Oczywiscie nie obyło się bez szlaku konnego, przejchanie choć odcinka tym szlakiem musiało dzisiaj wchodzić w grę. Było ciężko, ale daliśmy radę. W lasach, na polnych ścieżkach sucho strasznie, aż nie przyjemnie. Kurzyło się spod kół.
Temperatura dziś rosła w zastraszającym tempie. Gorąco. 
Na asfaltach Bocian spisywał się bardzo dobrze, jechaliśmy ok. 30km/h, bardzo muszę go pochwalić. Bocianie, chwalę Cię, jesteś niezwodnym rowerem na Świecie. Dałeś dziś czadu.
Co chwila na trasie słyszymy: "Tomaszów!" :) To miłe, nie powiem. Dzięki za doping.

Na trasie meldujemy się z kompletem punktów tuż po 14:00, mimo że koniec rajdu zapowiedziany jest na 16:00.
Od organizatorów dowiadujemy się, że przed nami jest tylko czwórka zawodników z Koluszek (panów) z kompletem punktów, czyli jesteśmy nr. 5 i 6 :) Jak miło.
Zostawiamy karty. Dostajemy zaproszenie na żurek i kiełbaskę z ogniska.
Żurek w zupełności nam wystarcza. Teraz chce się tylko pić.
Termos herbaty znika piorunem.
Później herbata od organizatorów, baton, banan i mamy pełne brzuchy.

Jeszcze chwile spędzone przy zwierzakach i jesteśmy happy :)

Po dotarciu na metę. W stajni Zielony Konik z kucykiem
Po dotarciu na metę. W stajni Zielony Konik z kucykiem © Tymoteuszka

Miłośniczka kóz i koziołków :)
Miłośniczka kóz i koziołków :) © Tymoteuszka

Pora skorzystać z umywalki, toalety. Jesteśmy brudni od kurzu, strasznie to wygląda. Darek i ja mamy prawe nogi zakrwawione, gdzie żeśmy byli? Nawet nie wiem kiedy i gdzie?

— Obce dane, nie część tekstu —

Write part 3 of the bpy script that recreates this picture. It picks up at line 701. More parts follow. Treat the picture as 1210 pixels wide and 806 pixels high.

Kiedy już wszyscy są zameldowani na mecie, pojedli, popili, następuje ogłoszenie wyników.

Wręczenie nagród, losowanie.
W końcu każdy coś dostaje.
Po raz kolejny to bardzo miłe. Dziękujemy.
Na poniższym zdjęciu nie widać, ale w mojej paczce niespodziance jest jeszcze dętka 28' :)

Nagrody przywiezione do domu
Nagrody przywiezione do domu © Tymoteuszka

Dziękujemy organizatorom za wspaniały rajd i prosimy o jeszcze. Do zobaczenia za rok :)

Darku, dzięki za kolejny dzień spędzony na rowerze, tym razem na zawodach. Było bardzo miło. Przepraszam za moje marudy i za to, że czasami za wolno jechałam.